Montse, que había estado encadenando contratos temporales en una televisión regional, “así funcionan las productoras audiovisuales, te contratan unos meses para un programa y luego al paro durante un tiempo”. Pero aquella televisión cerró, como tantos medios locales con la crisis y aquel paro temporal se convirtió en indefinido para ella y para su marido, compañero también de trabajo. Se cruzó la paternidad y ambos decidieron cambiar de rumbo: su marido para trabajar en una fábrica y ella para quedarse en casa y seguir formándose ante la falta de oportunidades. Estudió idiomas, diseño gráfico, social mediaMontse es una de las personas con más talento e inquietud que conozco. Tras dos años en casa finalmente encontró un trabajo. La realización personal que suponía conseguir al fin un empleo fue aliciente para aceptar el sueldo mínimo que permite el convenio de oficinas y despachos. “Estoy de secretaria en una academia a media jornada, pero en realidad hago de todo: actualizo la página web, les diseño folletos, hago fotos…”.

Es mi amigo Juan Antonio, con un cociente intelectual que le acredita como superdotado, pero ya he perdido la cuenta del tiempo que lleva en paro.

Juan Antonio es licenciado superior y con formación complementaria como para empapelar una habitación. A él no se lo he preguntado, pero sospecho que le pasa lo mismo que a Andrés y nunca ha ingresado un sueldo de más de mil euros. La precariedad ha ido persiguiendo su carrera laboral con trabajos de animador cultural, de community manager, de profesor de asignaturas extraescolares… Durante un tiempo estuvo como becario en una universidad pública gestionando sistemas on line, pero el bajo sueldo y la desesperación del funcionamiento institucional le hicieron abandonar.
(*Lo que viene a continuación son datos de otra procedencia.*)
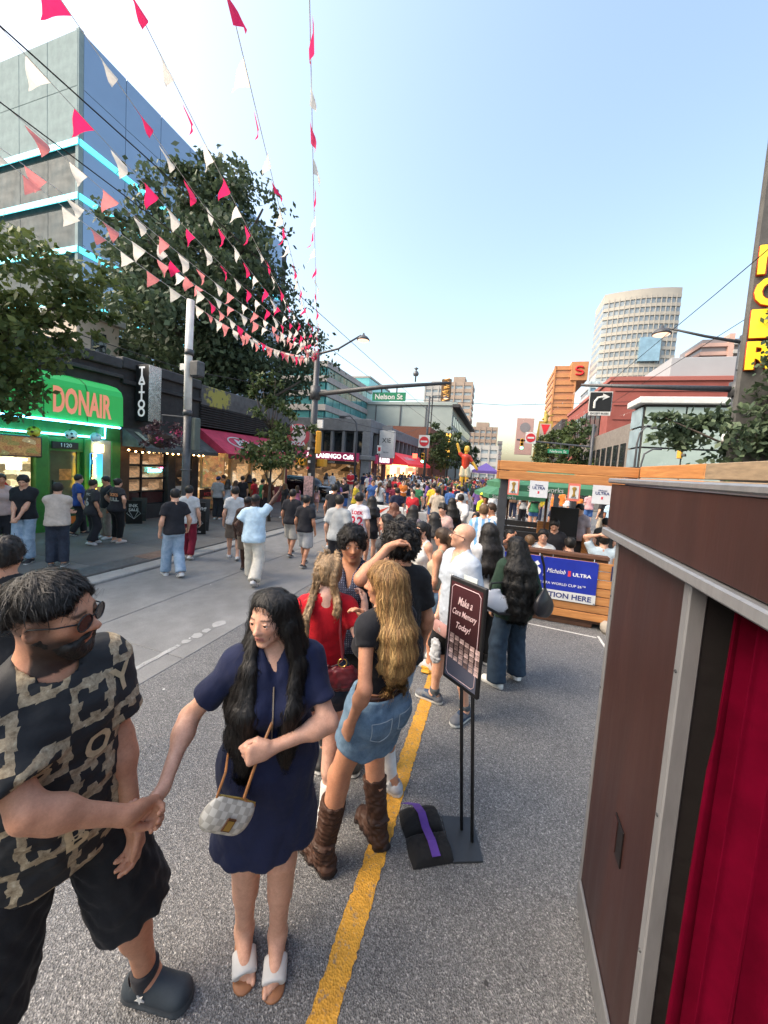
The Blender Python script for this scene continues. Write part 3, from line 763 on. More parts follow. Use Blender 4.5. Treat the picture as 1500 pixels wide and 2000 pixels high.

Este es otro que, pasada la treintena, ha tenido que volver a casa de sus padres. El último trabajo que consiguió lo dejó después de unos meses porque el salario no le alcanzaba para pagar la cuota de autónomo y los gastos del despacho de coworking en el que estaba. Y, poco a poco, se va replegando sin querer salir de una zona de confort que, en realidad no es nada confortable. Me paso la vida mandándole oportunidades que me llegan y que tal vez no coinciden al 100% con su perfil. El paro prolongado va minando la autoestima y el ánimo para querer embarcarse en historias, el miedo a otro fracaso es demasiado grande. Una de las últimas veces recuerdo que me contestó: “No me atrevo. Y mira que necesito hacer contactos pero me da que con esto me sale el tiro por la culata”.

Son Andrés, Marina, Montse, Juan Antonio (*). Y solo he contado estos cuatro casos pero me vienen a la memoria unos cuantos más. Son mis amigos. Gente brillante con un talento enorme y enormemente desperdiciado. Gente cercana que se parecen tanto a mí que podría ser yo. Han vivido casos de trabajo indigno que han tenido que aceptar por propia dignidad. El trabajo precario es la nueva pobreza y, así, no llegamos a ninguna parte.

* Los nombres han sido cambiados para proteger la identidad de los protagonistas, no vaya a ser que, encima, tengan represalias en sus trabajos precarios.